Thursday, September 8, 2016

Guggenheim Museum Bilbao

Executive summary by darmansjah

Plans for a new museum in Bilbao date to the late 1980s, when the Basque Administration began formulating a major redevelopment of the region. It was not until 1991, however, that Basque authorities proposed the idea for a Guggenheim Museum Bilbao to the Solomon R. Guggenheim Foundation. In moving forward with the museum a site was selected and three architects, Arata Isozaki from Japan, Coop Himmelb au from Austria, and Frank O. Gehry from the United States, were invited to participate in a competition to produce a conceptual design. These were no requirements in terms of drawings or models to be produced; rather, the architects were only asked to present what they thought would convey their concept for the new museum.

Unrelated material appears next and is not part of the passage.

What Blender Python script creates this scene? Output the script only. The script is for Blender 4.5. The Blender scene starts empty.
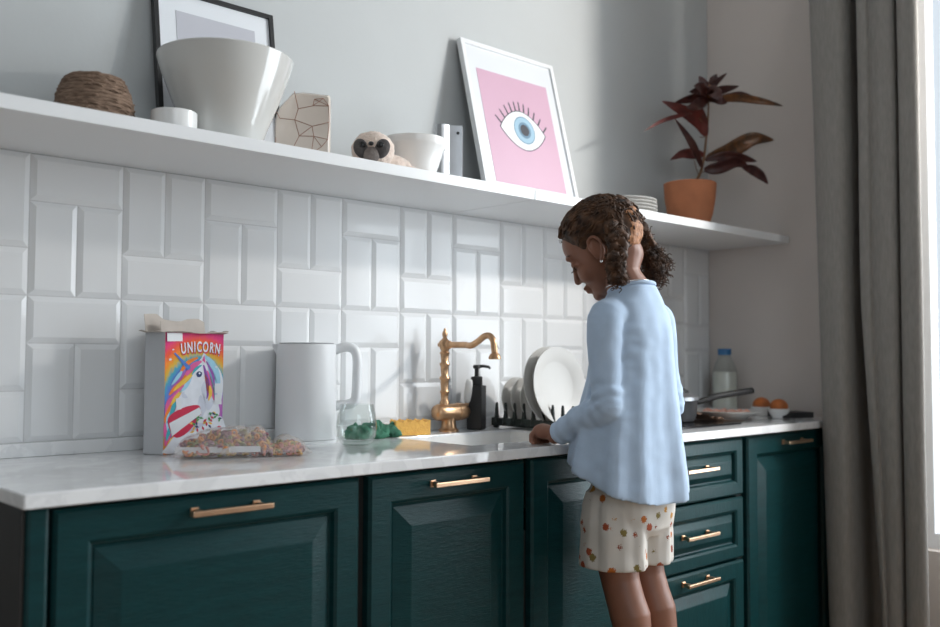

Almost from the moment it opened in 1997, Gehry's Guggenheim Museum Bilbao, with its distinctive titanium curves and soaring glass atrium, was hailed as one of the most important buildings of the 20th century. Gehry's use of cutting-edge computer-aided design technology enabled him to translate poetic forms into reality. The resulting architecture is sculptural and expressionistic, with spaces unlike any others for the presentation of art. The museum is seamlessly integrated into the urban context, unfolding its interconnecting shapes of stone, glass, and titanium on a 32,500-square-meter site along the Nervión River in the old industrial heart of the city.

Eleven thousand square meters of exhibition space are distributed over nineteen galleries. Ten of these galleries have a classic orthogonal plan and can be identified from the exterior by their stone finishes. Nine other irregularly shaped galleries present a remarkable contrast and can be identified from the outside by their swirling forms and titanium cladding. The largest gallery, measuring 30 meters wide and 130 meters long, was used for temporary exhibitions for several years. In 2005, it became the site of the largest sculpture commission in history, Richard Serra's monumental installation The Matter of Time.